Mathematics with Business Applications

Chapter 1:

Business Math in Action

The Workplace Is No Place for Children

When you start looking for your first job, you may wonder if you’ll get paid minimum wage or more, how many breaks you’ll get, or where you’ll eat lunch. If you’re under 14 years old, most states won’t allow you to work, and if you’re 15-17, you can’t work during school hours. These child labor laws are there to protect you from being exploited. They were enacted because, just 75 years ago, children as young as seven toiled all day in U.S. factories, mills, and mines.

Throughout history, children have always helped their families work on farms and in shops. But the Industrial Revolution, which began in the late 1700s, changed the way people worked. Huge factories were built, with assembly lines that required thousands of unskilled laborers. In the U.S. the working poor, especially immigrants, were hired at poverty-level wages to keep the machines of industry producing at top speed. Companies often hired whole families-men did the heavy labor, while women and children did lighter work or jobs that required sharp eyesight and nimble fingers.

In the mid-1800s, a typical workday lasted from dawn until sunset, and longer in the winter. A workweek would last 68-72 hours, often with no day off. In rural areas, where mills and mines were located, workers lived in “company towns.” They rented a ramshackle house from the company and had to buy all their goods at an overpriced company store. Their lives differed very little from the lives of medieval serfs, except that it was harder. The work schedule of employees in the 1800s was the most intense in the history of labor.

The children fared worst of all. Denied an education, they were given tasks that were both dangerous and mind-numbing. For 12 to 16 hours a day, they shucked oysters, rolled cigars, spun thread on giant spinning machines, canned fish, sorted pieces of coal, picked fruit. In the cities, boys as young as five hawked newspapers on the streets, often working until midnight. They earned between 25 and 45 cents a day.

By 1900 many states had enacted child labor laws, but they were routinely ignored by business owners and often did not apply to immigrants.
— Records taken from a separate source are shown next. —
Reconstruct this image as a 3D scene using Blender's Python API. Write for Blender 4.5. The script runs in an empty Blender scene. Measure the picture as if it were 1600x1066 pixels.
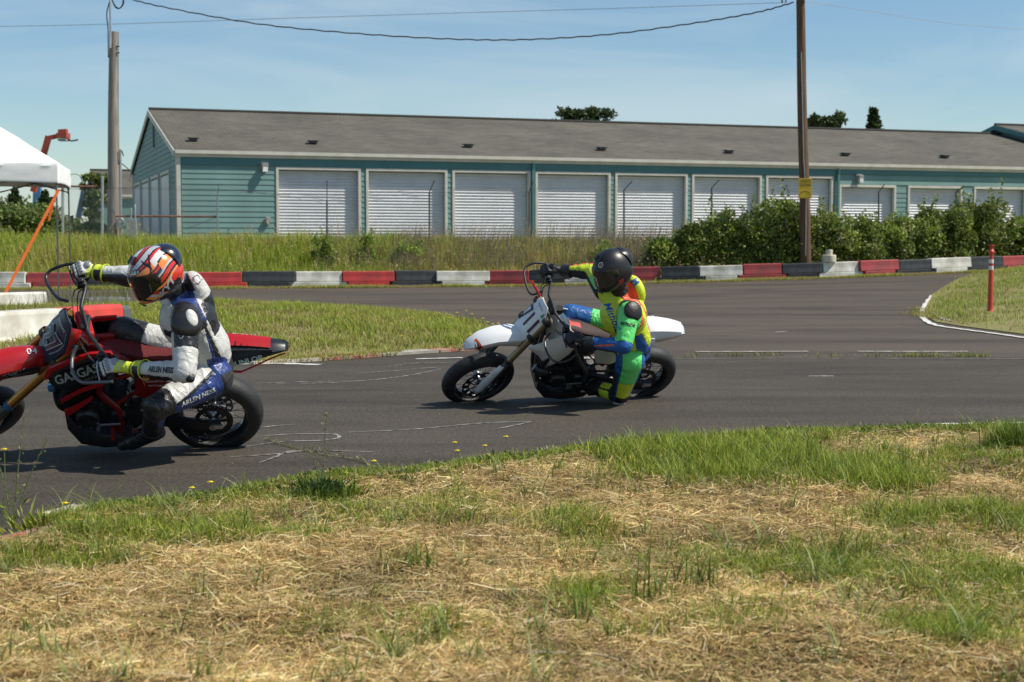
import bpy, bmesh, math, random
import numpy as np
from mathutils import Vector, Matrix
from mathutils.bvhtree import BVHTree
rng = np.random.default_rng(11)
random.seed(5)
R = math.radians
C = bpy.context.scene.collection
SC = bpy.context.scene

# ---------------- camera, sky, sun, exposure ----------------
FOC, CZ, TILT = 2300.0, 1.29, math.atan(154/2300)
cam = bpy.data.cameras.new('camera'); camo = bpy.data.objects.new('camera', cam); C.objects.link(camo)
camo.location = (0, 0, CZ); camo.rotation_euler = (math.pi/2 - TILT, 0, 0)
cam.sensor_width = 36; cam.lens = 36*FOC/1600; cam.clip_end = 4000; cam.clip_start = .1
cam.dof.use_dof = True; cam.dof.focus_distance = 9.9; cam.dof.aperture_fstop = 5.0
SC.camera = camo
W = bpy.data.worlds.new('World'); SC.world = W; W.use_nodes = True
SUN_AZ, SUN_EL = R(97), R(52.5)
nt = W.node_tree; nt.nodes.clear()
sky = nt.nodes.new('ShaderNodeTexSky'); sky.sky_type = 'NISHITA'; sky.sun_disc = False
sky.sun_elevation = SUN_EL; sky.sun_rotation = SUN_AZ; sky.altitude = 100; sky.air_density = 1.0; sky.dust_density = .35; sky.ozone_density = 1.3
tc = nt.nodes.new('ShaderNodeTexCoord'); mp = nt.nodes.new('ShaderNodeMapping'); mp.inputs['Scale'].default_value = (1.6, 1.6, 9)
mp.inputs['Rotation'].default_value = (0, R(-5), 0)
no = nt.nodes.new('ShaderNodeTexNoise'); no.inputs['Scale'].default_value = 1.9; no.inputs['Detail'].default_value = 7; no.inputs['Roughness'].default_value = .55; no.inputs['Distortion'].default_value = .6
cr = nt.nodes.new('ShaderNodeValToRGB'); cr.color_ramp.elements[0].position = .44; cr.color_ramp.elements[1].position = .72
cr.color_ramp.elements[0].color = (.0, .0, .0, 1); cr.color_ramp.elements[1].color = (.6, .6, .6, 1)
mx = nt.nodes.new('ShaderNodeMix'); mx.data_type = 'RGBA'; mx.inputs['B'].default_value = (5.2, 6.2, 6.7, 1)
hs = nt.nodes.new('ShaderNodeHueSaturation'); hs.inputs['Saturation'].default_value = 1.12
tn = nt.nodes.new('ShaderNodeMix'); tn.data_type = 'RGBA'; tn.blend_type = 'MULTIPLY'; tn.inputs['Factor'].default_value = 1; tn.inputs['B'].default_value = (.87, .95, .985, 1)
bg = nt.nodes.new('ShaderNodeBackground'); bg.inputs['Strength'].default_value = .108
out = nt.nodes.new('ShaderNodeOutputWorld')
for a, b in ((tc.outputs['Generated'], mp.inputs[0]), (mp.outputs[0], no.inputs['Vector']), (no.outputs['Fac'], cr.inputs[0]), (cr.outputs[0], mx.inputs['Factor']),
             (sky.outputs[0], hs.inputs['Color']), (hs.outputs[0], tn.inputs['A']), (tn.outputs['Result'], mx.inputs['A']), (mx.outputs['Result'], bg.inputs[0]), (bg.outputs[0], out.inputs[0])):
    nt.links.new(a, b)
sl = bpy.data.lights.new('sun', 'SUN'); sl.energy = 5.0; sl.angle = R(.53); sl.color = (1, .94, .82)
so = bpy.data.objects.new('sun', sl); C.objects.link(so)
sd = Vector((math.sin(SUN_AZ)*math.cos(SUN_EL), math.cos(SUN_AZ)*math.cos(SUN_EL), math.sin(SUN_EL)))
so.rotation_euler = sd.to_track_quat('Z', 'Y').to_euler()
SC.view_settings.view_transform = 'Standard'; SC.view_settings.look = 'None'; SC.view_settings.exposure = 0.08; SC.view_settings.gamma = 1
SC.render.engine = 'CYCLES'; SC.cycles.max_bounces = 6; SC.cycles.transparent_max_bounces = 12

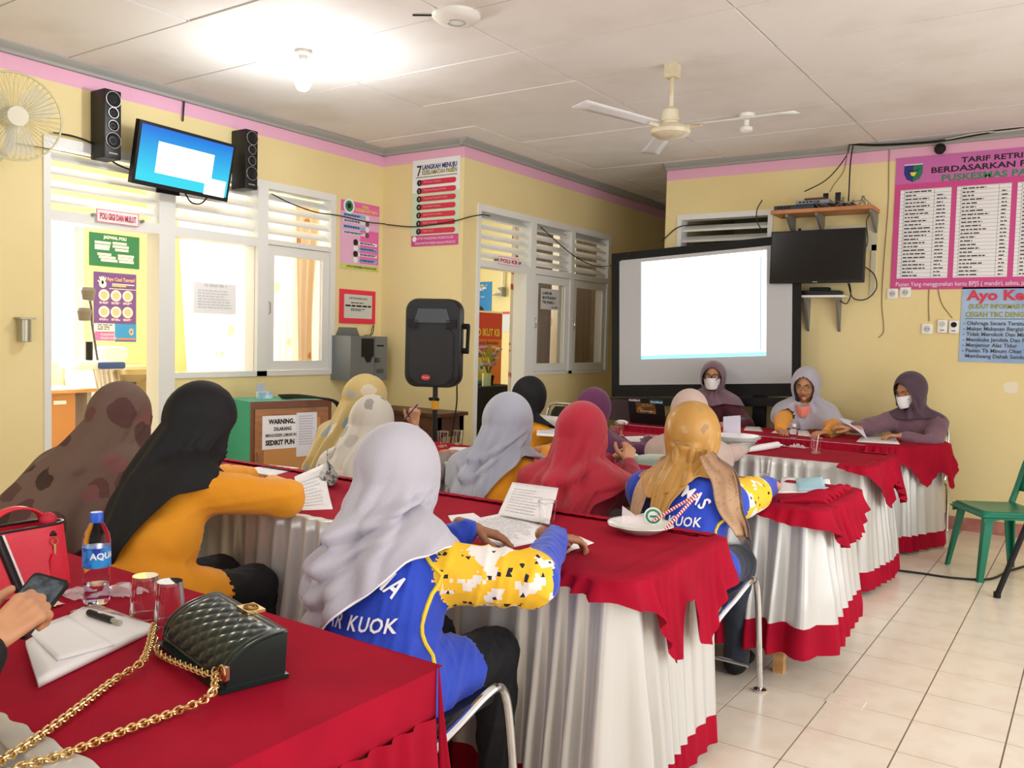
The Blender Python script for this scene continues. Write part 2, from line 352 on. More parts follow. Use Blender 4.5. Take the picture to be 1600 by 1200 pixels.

In 1908 a photographer named Lewis Hine took his camera to the mine shafts, fields, and factory floors, documenting the plight of child workers. His photo essays stunned the public and aroused them to action. Finally, in 1938, Congress passed the Fair Labor Standards Act, which established a work week of 40 hours and a minimum wage of 40 cents an hour-more than ten times what many children had been earning. Most important, the law prohibited businesses to hire anyone under the age of 16. As a U.S. citizen, you reap the benefits of our labor laws, but elsewhere in the world more than 250 million children still work under equally appalling conditions.